101 Dalmatians / on Children’s Activities

I took the girls and two of their friends to see 101 Dalmatians: The Musical this afternoon. It was a good introduction to musical theatre, the story was familiar enough to follow along and the production was whimsical and child-friendly. If we had paid for a babysitter to go see it as a date, I probably would have been disappointed. But, that wasn’t the case, and the kids all had a great time, so I enjoyed it as well.

Parenting is one big adventure of shaping your children’s views of the world, life and everything, and doing things like this makes me consider how much we are exposing them to the arts. It makes me understand how people can get sucked in to over-scheduling with activity after activity because if you neglect one, you might miss a great gift or not develop a passion. I think we can all see how an excess of pursuits can tax a family in many ways, and distort a child’s view of his own importance, but drawing the line between good and too much can’t be easy.

How do you find balance in your family? Is it dictated by time, cost, number of pursuits per child?

6 responses to “101 Dalmatians / on Children’s Activities

  1. Hey, Kristen. I’ve been thinking about this some recently. My parents have been such a blessing. They’ve purchased tickets to Columbus Children’s Theatre productions (for the big kids, R-girl not yet.) and other cultural places (Grandparent memberships to COSI and the Indianapolis Children’s Museum). I’m so thankful. They really enjoy going to plays/musicals as adults, and this has been a special thing they’ve done with M-girl & N-boy together and individually. We do a local kids gym one day a week and have signed up for soccer.

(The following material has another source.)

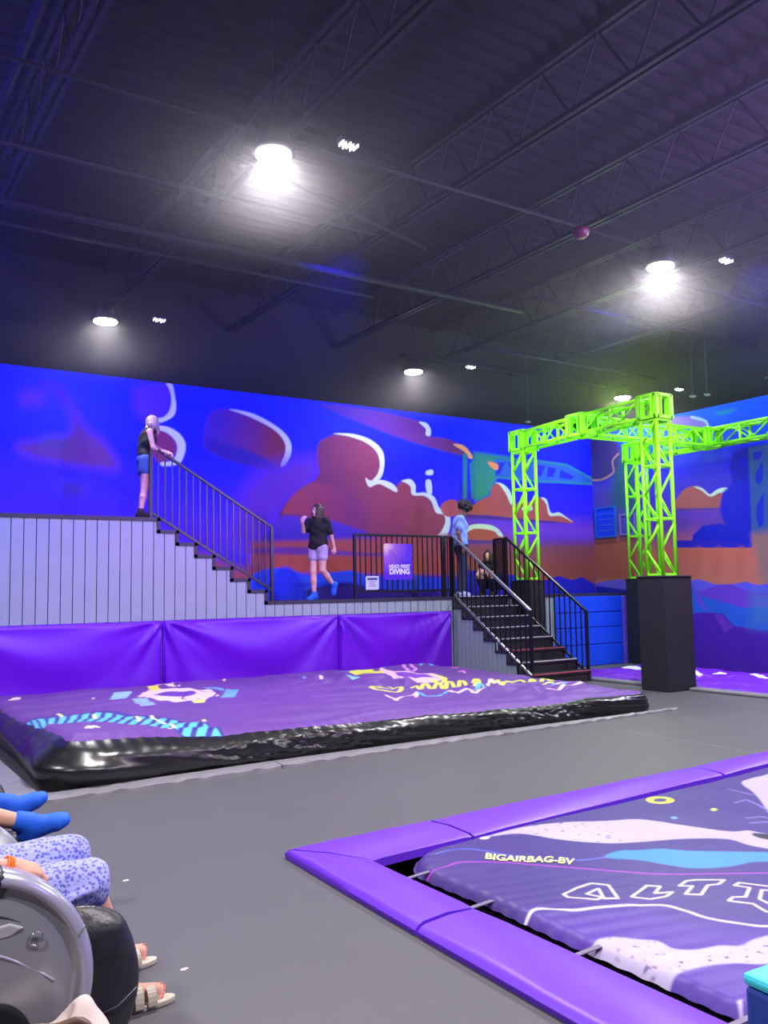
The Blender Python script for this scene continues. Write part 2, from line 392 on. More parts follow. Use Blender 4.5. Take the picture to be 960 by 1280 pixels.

  2. we have declared a rebellion against the culture of busyness. of course our kids are still pretty young (5, 4 and 1), but we try to be very aware of how busy we are. and frankly we are not high-energy folks.

    so we’ve declared only one regularly-scheduled activity at a time: kindermusik last fall, swim class in the spring, maybe soccer in the fall, etc. we do take sporadic opportunities such as the Nutcracker and whatnot.

    other than that I will not worry too much about neglecting an opportunity. we gladly share our passions (serving Jesus, music, needlecraft, reading, etc) and hope they rub off, but I’m content to wait for a spark to fan into flame, as opposed to running everywhere to make sure I’ve covered it all.

  3. And both of you are homeschoolers, which to me puts even more pressure on you. Kate has spanish class at school, music class (art next year.) She has PE every day and will learn basic skills for sports. And I still am interested in developing more opportunities for arts and sports.

    Both of my girls have done ballet. Kate is so anxious to start violin. Lexi wants to do acting classes as soon as possible. I think I will probably encourage all of those things.

    I also want them to try soccer and t-ball. And maybe join the swim team this summer.

  4. There are a lot of homeschool opportunities here. We’re doing Spanish at home (well, will be, but I have a curriculum & long ago Spanish experience in high school; plus several fluent speakers in our church & SIL). There’s a homeschool choir in our town, so next fall we’ll probably sign up for that (must be 5.5, M-girl just misses the cut off). The gym class they take has helped *so* much in their coordination and balance; M-girl is in gymnastics now after several months with N-boy in a “Sports Adventure” class, and even R-girl has a class to play in … it is expensive, but has been worth it.

    We do try to keep the “every week” sort of activities at a minimum and they tend to be the “specials” from when I was in elementary school. I know some people would argue that we’re not providing anything more than what parents who have pub schooled kids provide, but we do try to incorporate these things (on a smaller scale) here at home.

  5. No doubt, opportunities abound. I just meant that the pressure to provide those things falls only on you and if your child does not thrive (athletically, lets say) some moron will blame it on their homeschooling.

  6. actually I think the “pressure” is off.

    if we keep up with homeschooling, our kids will (theoretically) not be pressured to join all sorts of things all at once, but if we want to do stuff, there is an abundance of opportunity, especially in this town.

    if we happen to go to “regular” school at some point, the pressure will be all the more to keep things sane.